The Republican primaries are down to basically four candidates. In the polling various people like Donald Trump, Herman Cain, Rick Santorum, Newt Gingrinch have peaked and declined. Two in particular, Michele Bachmann and Rick Perry, peaked and declined and I'd say the cause was mostly the result of poor debate performance and other comments I'd characterize as incoherent.
So, basically the primary process worked. Potential candidates took a shot and the American people found them lacking. And even though it seems like this process has been going on forever, it's only been a few months and their peak and decline were much quicker than that. I think, for Bachmann and Perry we looked and quickly found them not qualified for president. They didn't decline because of scandals or other things, they lost because they didn't make sense. Perry couldn't even remember the names of all the cabinet departments he want to close, let alone what they do.

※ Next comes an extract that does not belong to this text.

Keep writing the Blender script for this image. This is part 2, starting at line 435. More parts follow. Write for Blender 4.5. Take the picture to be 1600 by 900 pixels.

On this basis, I'd go further and say they showed they weren't qualified for political leadership, and yet, Bachmann has been a Congresswoman for 3 terms and Perry has won three terms as Governor of Texas (and served for a bit more, taking over after Bush left that office). Their platforms weren't that different from what they want to do in their current offices (well closer for Bachmann in Washington than Perry in Texas). So the American people interviewed them for only a few months and found them to be unqualified. Why can't Minnesota and Texas see the same after hiring them both three times?
1 comment:
I just came back to this old post with an injudicious flick of the scroll wheel. I'd say it's even worse for Texas, since each of Perry's terms was 4 years to Bachmann's terms' 2.
Since you wrote it, though, Minnesota has proved even wackier by picking Santorum in the primary. I'd crow about that making Texas look less stupid, but we haven't had our primary yet so there's still time to pick one nutter or another.